Copy out each line exactly as it appears.
--- start DATA ---
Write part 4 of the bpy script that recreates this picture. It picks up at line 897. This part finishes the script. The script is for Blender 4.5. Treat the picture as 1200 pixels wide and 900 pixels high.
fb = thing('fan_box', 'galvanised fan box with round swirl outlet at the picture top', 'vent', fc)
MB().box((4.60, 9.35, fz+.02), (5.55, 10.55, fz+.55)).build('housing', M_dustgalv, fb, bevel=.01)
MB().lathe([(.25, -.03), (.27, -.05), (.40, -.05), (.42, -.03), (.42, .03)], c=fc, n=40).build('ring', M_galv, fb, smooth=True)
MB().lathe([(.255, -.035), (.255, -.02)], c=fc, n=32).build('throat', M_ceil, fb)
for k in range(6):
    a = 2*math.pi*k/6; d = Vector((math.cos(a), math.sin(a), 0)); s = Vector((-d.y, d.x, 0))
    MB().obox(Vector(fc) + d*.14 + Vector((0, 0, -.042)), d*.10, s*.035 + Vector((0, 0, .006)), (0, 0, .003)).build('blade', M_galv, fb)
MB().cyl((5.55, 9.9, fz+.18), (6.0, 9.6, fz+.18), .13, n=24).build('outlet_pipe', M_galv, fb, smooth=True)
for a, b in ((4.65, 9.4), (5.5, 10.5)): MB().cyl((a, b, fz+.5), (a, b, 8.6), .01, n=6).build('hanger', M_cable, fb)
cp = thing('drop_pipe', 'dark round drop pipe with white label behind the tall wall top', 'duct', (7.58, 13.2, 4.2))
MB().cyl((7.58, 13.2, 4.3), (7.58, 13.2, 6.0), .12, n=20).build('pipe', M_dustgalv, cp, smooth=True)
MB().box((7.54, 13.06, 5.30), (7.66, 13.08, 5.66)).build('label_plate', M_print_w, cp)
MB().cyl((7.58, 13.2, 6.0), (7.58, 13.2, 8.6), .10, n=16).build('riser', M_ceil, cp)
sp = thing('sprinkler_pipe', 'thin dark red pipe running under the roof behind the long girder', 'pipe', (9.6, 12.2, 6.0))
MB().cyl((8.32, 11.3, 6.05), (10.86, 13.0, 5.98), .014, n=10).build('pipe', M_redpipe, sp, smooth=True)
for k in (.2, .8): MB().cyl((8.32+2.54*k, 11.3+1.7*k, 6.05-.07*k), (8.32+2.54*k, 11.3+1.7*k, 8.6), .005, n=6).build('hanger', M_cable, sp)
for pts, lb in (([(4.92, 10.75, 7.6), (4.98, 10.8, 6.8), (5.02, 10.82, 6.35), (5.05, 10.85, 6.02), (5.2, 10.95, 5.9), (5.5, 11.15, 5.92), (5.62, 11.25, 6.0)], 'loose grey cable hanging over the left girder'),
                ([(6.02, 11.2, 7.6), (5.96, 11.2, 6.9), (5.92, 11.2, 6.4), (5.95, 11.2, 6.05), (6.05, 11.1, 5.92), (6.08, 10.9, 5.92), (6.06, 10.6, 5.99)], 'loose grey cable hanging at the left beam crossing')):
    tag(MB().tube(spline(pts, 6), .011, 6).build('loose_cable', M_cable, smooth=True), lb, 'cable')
--- end DATA ---
RESPONSE -
Write part 4 of the bpy script that recreates this picture. It picks up at line 897. This part finishes the script. The script is for Blender 4.5. Treat the picture as 1200 pixels wide and 900 pixels high.
fb = thing('fan_box', 'galvanised fan box with round swirl outlet at the picture top', 'vent', fc)
MB().box((4.60, 9.35, fz+.02), (5.55, 10.55, fz+.55)).build('housing', M_dustgalv, fb, bevel=.01)
MB().lathe([(.25, -.03), (.27, -.05), (.40, -.05), (.42, -.03), (.42, .03)], c=fc, n=40).build('ring', M_galv, fb, smooth=True)
MB().lathe([(.255, -.035), (.255, -.02)], c=fc, n=32).build('throat', M_ceil, fb)
for k in range(6):
    a = 2*math.pi*k/6; d = Vector((math.cos(a), math.sin(a), 0)); s = Vector((-d.y, d.x, 0))
    MB().obox(Vector(fc) + d*.14 + Vector((0, 0, -.042)), d*.10, s*.035 + Vector((0, 0, .006)), (0, 0, .003)).build('blade', M_galv, fb)
MB().cyl((5.55, 9.9, fz+.18), (6.0, 9.6, fz+.18), .13, n=24).build('outlet_pipe', M_galv, fb, smooth=True)
for a, b in ((4.65, 9.4), (5.5, 10.5)): MB().cyl((a, b, fz+.5), (a, b, 8.6), .01, n=6).build('hanger', M_cable, fb)
cp = thing('drop_pipe', 'dark round drop pipe with white label behind the tall wall top', 'duct', (7.58, 13.2, 4.2))
MB().cyl((7.58, 13.2, 4.3), (7.58, 13.2, 6.0), .12, n=20).build('pipe', M_dustgalv, cp, smooth=True)
MB().box((7.54, 13.06, 5.30), (7.66, 13.08, 5.66)).build('label_plate', M_print_w, cp)
MB().cyl((7.58, 13.2, 6.0), (7.58, 13.2, 8.6), .10, n=16).build('riser', M_ceil, cp)
sp = thing('sprinkler_pipe', 'thin dark red pipe running under the roof behind the long girder', 'pipe', (9.6, 12.2, 6.0))
MB().cyl((8.32, 11.3, 6.05), (10.86, 13.0, 5.98), .014, n=10).build('pipe', M_redpipe, sp, smooth=True)
for k in (.2, .8): MB().cyl((8.32+2.54*k, 11.3+1.7*k, 6.05-.07*k), (8.32+2.54*k, 11.3+1.7*k, 8.6), .005, n=6).build('hanger', M_cable, sp)
for pts, lb in (([(4.92, 10.75, 7.6), (4.98, 10.8, 6.8), (5.02, 10.82, 6.35), (5.05, 10.85, 6.02), (5.2, 10.95, 5.9), (5.5, 11.15, 5.92), (5.62, 11.25, 6.0)], 'loose grey cable hanging over the left girder'),
                ([(6.02, 11.2, 7.6), (5.96, 11.2, 6.9), (5.92, 11.2, 6.4), (5.95, 11.2, 6.05), (6.05, 11.1, 5.92), (6.08, 10.9, 5.92), (6.06, 10.6, 5.99)], 'loose grey cable hanging at the left beam crossing')):
    tag(MB().tube(spline(pts, 6), .011, 6).build('loose_cable', M_cable, smooth=True), lb, 'cable')